On Nov 21, 2011, at 9:06 AM, chris wrote:
I'm using NLOpt to solve a (strictly convex) QP problem with box, linear and quadratic inequality constraints. I tried the MMA and SLSQP methods. In most cases, they both converge to a very good solution but SLSQP always gives an answer that satisfies the inequality constraints up to required precision, whereas MMA occasionally starts erring into the infeasible region (despite starting with a feasible point). Did I misunderstand the strict requirement of
feasibility of NLOpt ? (I can send an example .c file if that helps).

In general, NLopt only guarantees strict feasibility of all evaluations for box constraints (specified explicitly as lower/upper bounds); with other constraints, you should get something that converges towards a feasible point (to the attainable accuracy), but may stray outside the feasible region at intermediate steps.

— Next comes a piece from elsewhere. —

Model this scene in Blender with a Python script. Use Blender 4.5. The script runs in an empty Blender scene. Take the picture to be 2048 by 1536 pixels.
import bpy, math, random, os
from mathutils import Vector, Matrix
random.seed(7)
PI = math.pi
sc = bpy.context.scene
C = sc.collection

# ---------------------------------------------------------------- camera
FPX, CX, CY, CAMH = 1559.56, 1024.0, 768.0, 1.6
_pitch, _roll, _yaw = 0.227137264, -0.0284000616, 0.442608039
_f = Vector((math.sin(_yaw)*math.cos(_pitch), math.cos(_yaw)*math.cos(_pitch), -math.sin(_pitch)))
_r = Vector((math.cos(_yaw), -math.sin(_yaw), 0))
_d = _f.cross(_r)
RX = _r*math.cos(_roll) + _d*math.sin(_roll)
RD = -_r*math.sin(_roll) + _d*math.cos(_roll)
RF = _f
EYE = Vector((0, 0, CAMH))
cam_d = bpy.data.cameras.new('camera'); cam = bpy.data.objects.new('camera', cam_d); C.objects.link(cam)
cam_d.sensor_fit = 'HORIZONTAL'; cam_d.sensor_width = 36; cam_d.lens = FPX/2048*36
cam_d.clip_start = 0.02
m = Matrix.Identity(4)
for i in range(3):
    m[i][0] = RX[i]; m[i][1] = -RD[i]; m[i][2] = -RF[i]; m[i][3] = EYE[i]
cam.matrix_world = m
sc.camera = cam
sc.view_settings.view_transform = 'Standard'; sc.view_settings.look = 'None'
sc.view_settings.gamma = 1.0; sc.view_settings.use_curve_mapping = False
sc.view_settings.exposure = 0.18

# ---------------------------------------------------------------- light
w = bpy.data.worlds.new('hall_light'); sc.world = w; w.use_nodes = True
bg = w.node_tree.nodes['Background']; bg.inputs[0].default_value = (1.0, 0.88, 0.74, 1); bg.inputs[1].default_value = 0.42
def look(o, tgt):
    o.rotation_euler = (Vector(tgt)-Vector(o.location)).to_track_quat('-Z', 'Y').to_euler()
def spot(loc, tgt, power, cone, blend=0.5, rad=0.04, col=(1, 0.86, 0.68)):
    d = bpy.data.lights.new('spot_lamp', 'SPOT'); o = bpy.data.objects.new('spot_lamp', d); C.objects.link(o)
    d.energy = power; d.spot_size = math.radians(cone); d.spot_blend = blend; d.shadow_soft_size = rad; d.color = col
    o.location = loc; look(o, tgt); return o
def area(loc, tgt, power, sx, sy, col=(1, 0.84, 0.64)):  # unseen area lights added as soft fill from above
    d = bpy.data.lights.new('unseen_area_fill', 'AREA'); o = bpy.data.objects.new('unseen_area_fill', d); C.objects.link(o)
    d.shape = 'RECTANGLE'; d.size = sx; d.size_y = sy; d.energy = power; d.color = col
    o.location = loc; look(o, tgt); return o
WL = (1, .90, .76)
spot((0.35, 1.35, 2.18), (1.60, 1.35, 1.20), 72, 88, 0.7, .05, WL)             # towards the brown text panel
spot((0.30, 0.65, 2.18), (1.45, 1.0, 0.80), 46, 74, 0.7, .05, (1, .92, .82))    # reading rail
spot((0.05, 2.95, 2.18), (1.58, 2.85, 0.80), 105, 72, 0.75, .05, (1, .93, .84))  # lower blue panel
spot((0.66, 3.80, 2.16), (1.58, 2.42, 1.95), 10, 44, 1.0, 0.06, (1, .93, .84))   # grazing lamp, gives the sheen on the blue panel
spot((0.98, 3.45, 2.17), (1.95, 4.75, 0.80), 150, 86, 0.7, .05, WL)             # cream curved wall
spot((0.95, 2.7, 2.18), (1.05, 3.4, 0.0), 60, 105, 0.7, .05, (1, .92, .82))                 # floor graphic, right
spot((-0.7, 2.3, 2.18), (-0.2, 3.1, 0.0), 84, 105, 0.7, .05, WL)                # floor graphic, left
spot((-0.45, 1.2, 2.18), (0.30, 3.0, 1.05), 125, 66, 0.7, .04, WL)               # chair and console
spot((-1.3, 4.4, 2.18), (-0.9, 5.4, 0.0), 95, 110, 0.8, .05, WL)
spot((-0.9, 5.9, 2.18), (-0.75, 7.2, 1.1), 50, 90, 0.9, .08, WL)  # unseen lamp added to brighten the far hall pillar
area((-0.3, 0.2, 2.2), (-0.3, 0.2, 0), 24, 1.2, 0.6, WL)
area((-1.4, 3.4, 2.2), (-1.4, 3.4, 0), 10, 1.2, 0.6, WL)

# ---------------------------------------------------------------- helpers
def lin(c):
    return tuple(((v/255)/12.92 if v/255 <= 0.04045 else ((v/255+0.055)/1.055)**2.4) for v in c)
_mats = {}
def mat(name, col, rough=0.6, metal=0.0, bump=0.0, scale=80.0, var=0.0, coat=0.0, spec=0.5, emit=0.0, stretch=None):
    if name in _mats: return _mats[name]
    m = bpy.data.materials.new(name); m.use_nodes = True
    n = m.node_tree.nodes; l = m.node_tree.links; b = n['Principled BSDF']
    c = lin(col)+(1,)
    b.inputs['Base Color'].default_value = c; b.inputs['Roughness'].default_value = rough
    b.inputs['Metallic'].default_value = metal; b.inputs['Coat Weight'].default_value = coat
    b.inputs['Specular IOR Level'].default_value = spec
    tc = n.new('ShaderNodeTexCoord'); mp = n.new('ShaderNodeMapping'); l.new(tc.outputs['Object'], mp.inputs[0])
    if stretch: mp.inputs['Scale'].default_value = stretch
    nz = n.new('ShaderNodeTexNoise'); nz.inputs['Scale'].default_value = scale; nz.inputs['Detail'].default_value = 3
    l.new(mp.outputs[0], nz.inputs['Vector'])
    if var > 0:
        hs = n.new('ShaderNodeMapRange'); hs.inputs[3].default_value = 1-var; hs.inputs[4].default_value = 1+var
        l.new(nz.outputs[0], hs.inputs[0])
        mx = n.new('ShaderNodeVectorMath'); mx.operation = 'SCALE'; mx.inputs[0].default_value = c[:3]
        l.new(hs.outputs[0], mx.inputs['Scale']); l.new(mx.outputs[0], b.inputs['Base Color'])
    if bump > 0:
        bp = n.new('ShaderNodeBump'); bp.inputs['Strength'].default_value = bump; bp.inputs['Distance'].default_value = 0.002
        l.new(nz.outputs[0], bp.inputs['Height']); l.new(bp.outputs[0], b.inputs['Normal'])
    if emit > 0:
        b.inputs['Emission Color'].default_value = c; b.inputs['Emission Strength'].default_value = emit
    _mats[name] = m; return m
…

MMA, in particular, has both "outer iterations" and "inner iterations" within each outer iteration. The outer iterations are guaranteed to be feasible (from a feasible starting point), but the inner iterations may evaluate the function at points outside the feasible region. It should only return the result of an outer iteration, however, i.e. a feasible point.

When you say "MMA occasionally starts erring into the infeasible region" are you talking about the return value of the optimization, or just about intermediate steps prior to return? In the latter case there is no guarantee of feasibility.